Ketua RW 08, M. Iskandar, menyampaikan bahwa warga sudah bertahun-tahun menahan diri agar tidak melakukan aksi protes besar-besaran. Kondisi pasar yang begitu dekat dengan fasilitas publik seperti puskesmas, rumah sakit, sekolah, dan kantor kelurahan membuat warga semakin tidak habis pikir.
“Setiap lewat pasti mencium bau busuk, apalagi kalau hujan. Ini sudah kami tahan bertahun-tahun. Masak pasar hewan ditempatkan di sana?” tegasnya.
Keluhan serupa disampaikan Apriyadi, warga lainnya. Ia menggambarkan bagaimana selama hampir dua dekade, masyarakat Mojo terus menunggu janji perubahan yang tak kunjung terwujud.
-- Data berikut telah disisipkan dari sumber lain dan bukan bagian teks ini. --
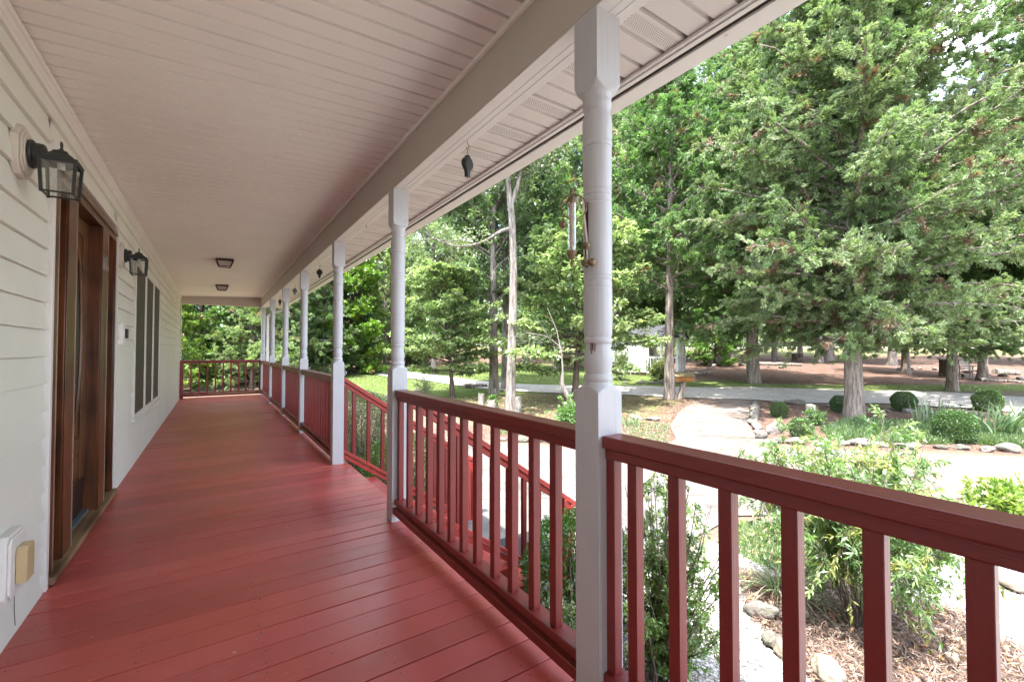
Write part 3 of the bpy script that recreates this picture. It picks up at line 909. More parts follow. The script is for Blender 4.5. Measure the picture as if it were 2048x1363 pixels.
mb = MB(); mb.box(-0.6, 1.12, YB, YE, -0.06, -0.034); mb.build('gap_shade_sheet', M['dark'], house, smooth=None)  # one dark sheet below the boards, stands in for shade in the gaps
mb = MB()
for y in PY:
    mb.box(1.03, 1.13, y, y + 0.1, -1.1, -0.064)
mb.box(-0.70, -0.62, YB, YE, -1.0, -0.064)
mb.build('foundation', simple('grey_block', (0.22, 0.21, 0.2), 0.9, var=0.2, bs=6), house, smooth=None)

# ------------------------------------------------------------------ turned porch posts
def post_mesh():
    prof = []   # z, round radius (None = square)
    seq = [(0.0, None), (1.045, None)]
    R0 = 0.0782
    z = 1.045
    ring = [(0.0, 0.0778)]
    zz = [(0.0, R0), (0.5, R0), (1.052, R0)]
    # lamb's tongue at the top of the lower block
    zz += [(1.056, 0.0765), (1.061, 0.074), (1.066, 0.070), (1.071, 0.064), (1.0755, 0.057), (1.078, 0.0535), (1.080, 0.051)]
    zz += [(1.083, 0.0500), (1.088, 0.0485), (1.0905, 0.0460), (1.0925, 0.0455), (1.0945, 0.0462), (1.097, 0.0485), (1.104, 0.0498), (1.111, 0.0490), (1.117, 0.0462), (1.119, 0.0432), (1.121, 0.0425)]
    zz += [(1.130, 0.0445), (1.145, 0.0475), (1.160, 0.0490), (1.175, 0.0484), (1.190, 0.0458), (1.205, 0.0425), (1.216, 0.0415), (1.222, 0.0420), (1.2235, 0.0450), (1.227, 0.0478), (1.233, 0.0487), (1.239, 0.0480), (1.243, 0.0452)]
    zz += [(1.2445, 0.0450), (1.248, 0.0462), (1.256, 0.0478), (1.270, 0.0486), (1.36, 0.0492), (1.408, 0.0490), (1.411, 0.0472), (1.413, 0.0472), (1.417, 0.0483), (1.428, 0.0488), (1.433, 0.0482), (1.4355, 0.0468), (1.4375, 0.0468), (1.441, 0.0482), (1.449, 0.0486), (1.4515, 0.0470), (1.4535, 0.0470), (1.456, 0.0486)]
    zz += [(1.60, 0.0492), (1.700, 0.0490), (1.7025, 0.0472), (1.7045, 0.0472), (1.708, 0.0483), (1.718, 0.0488), (1.724, 0.0482), (1.7265, 0.0468), (1.7285, 0.0468), (1.732, 0.0482), (1.742, 0.0486), (1.7445, 0.0470), (1.7465, 0.0470), (1.750, 0.0486)]
    zz += [(1.80, 0.0492), (1.890, 0.0496), (1.893, 0.0478), (1.895, 0.0480), (1.899, 0.0508), (1.906, 0.0518), (1.912, 0.0512), (1.9145, 0.0500), (1.93, 0.0506), (1.96, 0.0512), (1.985, 0.0506), (2.003, 0.0480), (2.012, 0.0452), (2.018, 0.0440), (2.024, 0.0442)]
    zz += [(2.030, 0.0470), (2.040, 0.0495), (2.050, 0.0500), (2.058, 0.0485), (2.062, 0.0478), (2.066, 0.0490), (2.072, 0.0505), (2.078, 0.0515)]
    zz += [(2.081, 0.0535), (2.085, 0.058), (2.090, 0.064), (2.096, 0.070), (2.103, 0.074), (2.110, 0.0765), (2.116, R0), (2.2, R0), (2.349, R0)]
    n = 64
    mb = MB()
    hw = PW / 2
    def fn(a, r, h):
        c = max(abs(math.cos(a)), abs(math.sin(a)))
        return min(hw / c, r)
    mb.lathe([(r, z) for z, r in zz], (0, 0, 0), n, fn=fn)
    bm = mb.bm
    bmesh.ops.recalc_face_normals(bm, faces=bm.faces)
    for f in bm.faces: f.smooth = True
    for e in bm.edges:
        if len(e.link_faces) == 2 and e.calc_face_angle(0) > R(14): e.smooth = False
    me = bpy.data.meshes.new('porch_post'); bm.to_mesh(me); bm.free()
    me.materials.append(M['post'])
    return me
pm = post_mesh()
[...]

“Dari zaman Pak Rudi sampai Pak Gibran, total 20 tahun warga Mojo menunggu terbebas dari bau. Mojo dijanjikan jadi destinasi wisata, tapi debu dan bau yang kami terima,” ujarnya, “Air limbah bahkan mengalir ke RW 03 dan masuk rumah warga.”
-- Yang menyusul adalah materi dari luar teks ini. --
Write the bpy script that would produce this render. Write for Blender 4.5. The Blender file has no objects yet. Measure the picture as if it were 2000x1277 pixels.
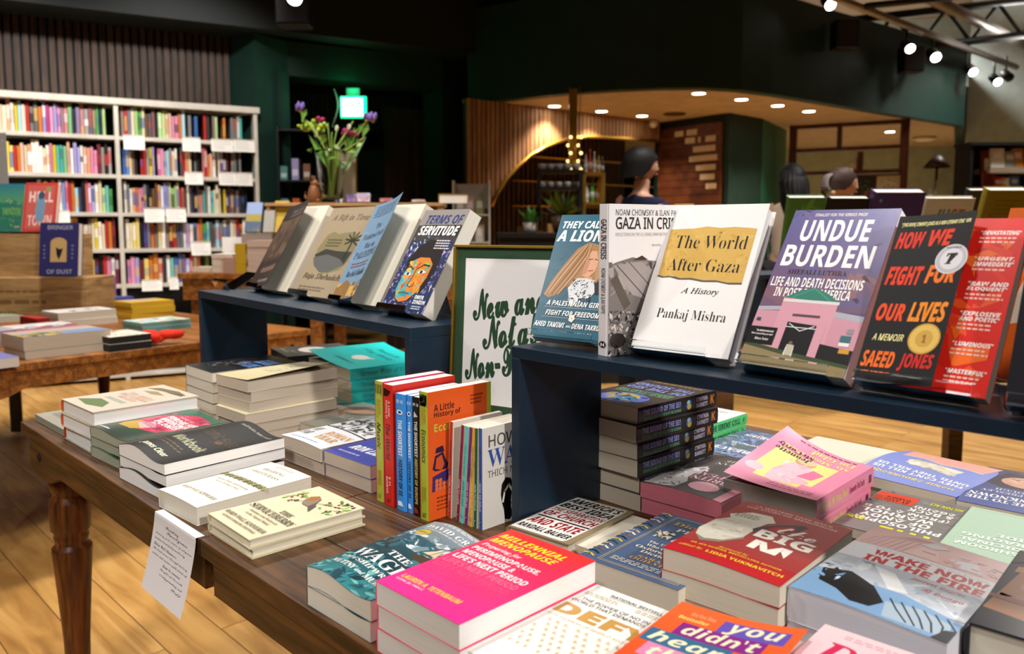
import bpy, bmesh, math, random
from math import radians as RAD, sin, cos, pi
from mathutils import Vector as V, Matrix as M
random.seed(7)
SC = bpy.context.scene
COL = SC.collection
rnd = random.uniform

# ------------------------------------------------------------------ camera geometry (2000 x 1277 frame)
CX, CY, FPX, CH = 1000.0, 595.0, 1557.594, 1.243
RC = M(((.701436226, -.709450044, -.0683217104), (.712732222, .698206067, .0672388889), (0, -.0958588769, .995394935)))
CAM = V((0, 0, CH))
RIGHT = V((.701436, .712732, 0)).normalized()
FWD = V((-.712732, .701436, 0)).normalized()
ZT = .76                                        # height of the table tops
def ray(px, py):
    return (RC @ V((px - CX, FPX, CY - py))).normalized()
def G(px, py, z):                               # point of the horizontal plane z seen at a pixel
    r = ray(px, py); return CAM + r * ((z - CH) / r.z)
def D(px, py, f):                               # point seen at a pixel, f metres ahead of the camera
    r = ray(px, py); return CAM + r * (f / r.dot(FWD))
def P2(px, f):                                  # floor-plan position (x, y) at column px and distance f (horizon row)
    p = D(px, 445, f); return V((p.x, p.y, 0))
def zat(py, f):                                 # height seen at row py at distance f
    return D(1000, py, f).z

def hx(c):
    if isinstance(c, (tuple, list)): return tuple(c[:3])
    c = c.lstrip('#')
    if len(c) == 3: c = ''.join(a + a for a in c)
    o = []
    for i in (0, 2, 4):
        v = int(c[i:i + 2], 16) / 255
        o.append(v / 12.92 if v <= .04045 else ((v + .055) / 1.055) ** 2.4)
    return tuple(o)
def mix(a, b, t):
    a, b = hx(a), hx(b); return tuple(a[i] * (1 - t) + b[i] * t for i in range(3))

# ------------------------------------------------------------------ materials
MATS = {}
def nodes(name):
    m = bpy.data.materials.new(name); m.use_nodes = True
    nt = m.node_tree; b = nt.nodes['Principled BSDF']
    MATS[name] = m
    return m, nt, b
def N(nt, t, **kw):
    n = nt.nodes.new(t)
    for k, v in kw.items():
        if k in n.inputs.keys() if isinstance(k, str) else False: n.inputs[k].default_value = v
        else: setattr(n, k, v)
    return n
def L(nt, a, b): nt.links.new(a, b)
def ramp(nt, stops):
    n = nt.nodes.new('ShaderNodeValToRGB'); e = n.color_ramp.elements
    while len(e) < len(stops): e.new(.5)
    for el, (p, c) in zip(e, stops): el.position = p; el.color = (*hx(c), 1)
    return n
def vcol_mat(name, rough=.45, coat=0., bump=0., scale=400., spec=.5, vary=.06, metal=0.):
    """surface whose colour is the printed / dyed / painted colour stored per face, with a little procedural mottling"""
    m, nt, b = nodes(name)
    at = N(nt, 'ShaderNodeVertexColor', layer_name='Col')
    tc = N(nt, 'ShaderNodeTexCoord'); no = N(nt, 'ShaderNodeTexNoise'); no.inputs['Scale'].default_value = scale
    L(nt, tc.outputs['Object'], no.inputs['Vector'])
    mr = N(nt, 'ShaderNodeMapRange'); mr.inputs['To Min'].default_value = 1 - vary; mr.inputs['To Max'].default_value = 1 + vary
    L(nt, no.outputs['Fac'], mr.inputs['Value'])
    mu = N(nt, 'ShaderNodeVectorMath', operation='SCALE')
    L(nt, at.outputs['Color'], mu.inputs[0]); L(nt, mr.outputs['Result'], mu.inputs['Scale'])
    L(nt, mu.outputs['Vector'], b.inputs['Base Color'])
    b.inputs['Roughness'].default_value = rough; b.inputs['Coat Weight'].default_value = coat
    b.inputs['Coat Roughness'].default_value = .12; b.inputs['Specular IOR Level'].default_value = spec
    b.inputs['Metallic'].default_value = metal
    if bump:
        bp = N(nt, 'ShaderNodeBump'); bp.inputs['Strength'].default_value = bump; bp.inputs['Distance'].default_value = .002
        L(nt, no.outputs['Fac'], bp.inputs['Height']); L(nt, bp.outputs['Normal'], b.inputs['Normal'])
    return m
vcol_mat('printed_matte', .55, 0, 0, 300, .25, .03)
vcol_mat('printed_gloss', .3, .0, 0, 300, .32, .03)
vcol_mat('paint', .5, 0, .05, 60, .4, .08)
vcol_mat('cloth', .9, 0, .4, 500, .2, .15)
vcol_mat('plant', .5, 0, .1, 80, .4, .25)
vcol_mat('skin', .5, 0, .05, 120, .4, .06)
vcol_mat('hair', .6, 0, .3, 200, .15, .2)
vcol_mat('metal', .3, 0, 0, 60, .5, .05, .9)
vcol_mat('plastic', .35, .1, 0, 60, .5, .04)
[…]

Ketua LPMK Mojo, Joko Wiranto, menambahkan bahwa baik musim kemarau maupun musim hujan, warga tetap tersiksa.
“Musim kemarau bau, musim hujan limbah masuk ke rumah. Ini bukan keluhan sesaat, tapi persoalan hidup sehari-hari,” tegasnya.
Tak hanya persoalan pasar hewan, RW 05 juga menyampaikan masalah lain: area makam yang pernah dipindah sebagian kini terbengkalai, sementara lahan yang seharusnya ditata sebagai ruang hijau belum juga dikerjakan.
Sementara itu, Wakil Ketua DPRD Kota Surakarta, Muhammad Bilal, menegaskan bahwa persoalan Pasar Hewan Mojo telah lama menjadi perhatian dewan.
“Penataan lokasi ini memang harus dievaluasi. Dekat rumah sakit, fasilitas publik, dan permukiman padat. Ini bisa menjadi trigger penyakit,” jelasnya.
Lebih lanjut Wakil Ketua Komisi III, YF Sukasno, turut menyampaikan dukungan penuh terhadap upaya pemindahan pasar.
“Pasar ini sudah berdiri lama. Dulu belum ada permukiman, tapi sekarang sudah padat. Jadi memang sudah tidak layak ada di sana,” ujarnya.
Sekretaris Komisi II Mukarromah, menekankan pentingnya langkah terpadu yang memperhatikan kepentingan warga dan pedagang secara seimbang. Ia menegaskan bahwa relokasi memang menjadi tuntutan utama, namun prosesnya harus terukur.
“Kami sudah mendengar semua aspirasi dan keluhan masyarakat. Dampaknya sangat mengganggu, dari semua RT dan RW yang ada di Mojo,” ujarnya.
“Hasil akhir tentu diarahkan pada pemindahan, tetapi semua butuh proses. Kita harus sinkronkan antara kepentingan warga dan pedagang, kita cover both sides. Kita harus melihat apa persoalan sebenarnya, apakah karena lokasinya, pengelolaan, atau sarana yang rusak seperti IPAL. Kalau memang harus dipindah ya harus dipindah. Tapi jika belum ada lokasi baru, maka perbaikan maksimal harus segera dilakukan.”
Mukarromah menegaskan bahwa pasca audiensi, Komisi II akan melakukan sidak untuk memastikan kondisi lapangan secara langsung.
Dinas: IPAL Rusak, Kios Keropos, dan Belum Ada Lahan Pengganti
Sekretaris Dinas Perdagangan, Joko Sartono, mengungkapkan bahwa IPAL (Instalasi Pengolahan Air Limbah) yang dibangun saat pembangunan pasar kini sudah tidak berfungsi.
“Tahun 2018 pernah dibahas relokasi, tapi lahan rencana relokasi milik Pemprov, belum bisa dipakai. Kios di pasar ayam dan pasar kambing juga sudah banyak yang keropos,” jelasnya.
Sementara itu, Kepala Disperum KPP, Nico Agus Putranto, menambahkan bahwa proses pemindahan pasar tidak sesederhana pemindahan makam.
“Kami memahami kondisi pasar yang kurang sehat. Tapi lahan pengganti belum tersedia. Kalau dipindah namun lokasi baru juga dekat pemukiman, sama saja,” ujarnya.
Dalam audiensi tersebut, tuntutan masyarakat disampaikan dengan sangat jelas: pemindahan pasar ayam harus diprioritaskan. Warga menilai persoalan sudah terlalu lama dibiarkan, dan kondisi lingkungan sudah masuk kategori tidak manusiawi.
DPRD berkomitmen menindaklanjuti, mulai dari inspeksi lapangan, kajian bersama pemerintah, hingga mendorong percepatan penataan.
“Kami harapkan ada perbaikan dari audiensi ini. Pemindahan butuh proses, tapi akan kita perjuangkan bersama,” tegas Mukarromah.